それからのレナンの活躍ぶりには目を見張る。彼は運命を信じない。頚椎骨折していることを認めない。狂ったようにリハビリに立ち向かう。必ず自分は立つ。立って先に進む。足が動かないがならば腕を強くすればよい。激しいトレーニングのためにレナンは、新しい頚椎骨折に見舞われる。それでも障害をものともせずに、レナンは復活する。もう一度メル―に挑戦するために。世界で初めてメル―を登頂するために。

そのころスロバキアの登山チームがメル―に向かい、自分たちと同じように登頂できずに下山したというニュースが入る。
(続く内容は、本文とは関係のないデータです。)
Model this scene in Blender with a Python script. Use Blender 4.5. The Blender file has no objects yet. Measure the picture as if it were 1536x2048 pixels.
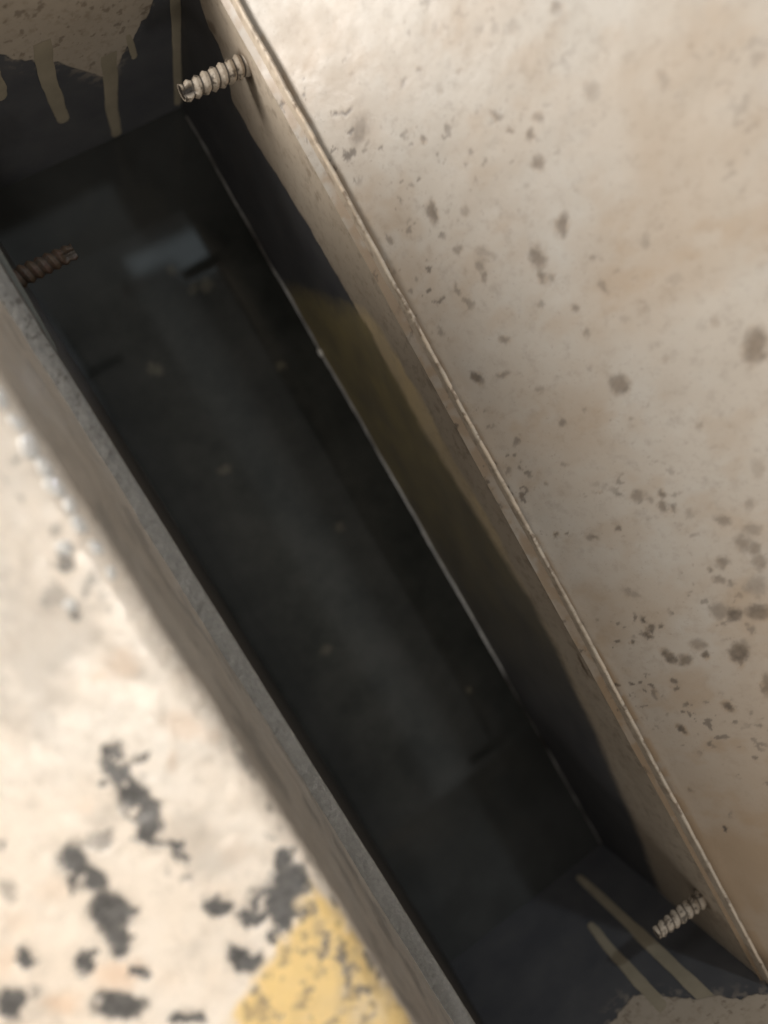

負けられない。レナンは本気でメル―を登るために厳しいトレーニングを積んでいる。このまま放っておける訳がないではないか。
2011年コンラッド アンカー、ジミー チェンとレナン オズダックの3人は、再びメル―に向かう。しかし山に取り憑いて、1日目に、強風でテントの柱が折れてしまう。翌日、レナンは疲労困憊してテントに倒れ込み意識を失う。レナンは死んでしまうかもしれない。コンラッドは撤退か、登攀かの判断に迫られる。しかし、レナンは持ち直し、3人は登り続ける。遂に、11日目にして、それまでリーダーとして先頭で岩場を確保してきたコンラッドが、2番手を歩んできたジミーに、先に行くように言う。譲られたジミーは、世界中の誰よりも先に、初めてメル―の頂上に立ち、叫び声をあげる。3人は世界で初めてヒマラヤ、メル―中央峰の難攻不落のシャークフィンの登頂に成功する。3人の感動のフイルムはここで終わる。

ジミー チェンは私たちをヒマラヤの頂上まで連れて行ってくれる。凍った岩場で自分の体を確保するだけで命がけなのに、登りながら重いカメラを担いでカメラを回し、山の素晴らしさを教えてくれる。氷点下20度のなか、厚い手袋をはめて、ハーケンを持ちザイルで身を確保する。カメラのボタンを押すときに、手袋を外さなければならない。カメラボタン操作をして1秒でも手袋をはめるのが遅れたら、指は凍って凍傷で使い物にならなくなる。危険を冒しながらもジミーは、登りながら撮る、という技術的に最も困難な方法で、ドキュメンタリーフイルムを作る。彼は新しい世界を切り開いた人。
山登りは孤独な作業だから山男は一般的に口数の少ない、社交が苦手な人が多いが、ジミーはいつも笑顔でとても話し上手な親しみやすい人だ。インタビューを聞くと彼の、幅広い知識に裏打ちされた豊かな人間性と人柄に魅せられる。ジミーと同じように登山家で写真家の妻エリザベスとの間に1男1女の子供が居る。登山が一流、写真も一流、人柄も穏やかで謙虚で、それでいて冒険心いっぱいの挑戦者。こんな素敵な人が世界にいるなんて。彼はこれからどんな山を私たちに見せてくれるのだろうか。いずれ出来ることだろう、第3作目に心を躍らせている。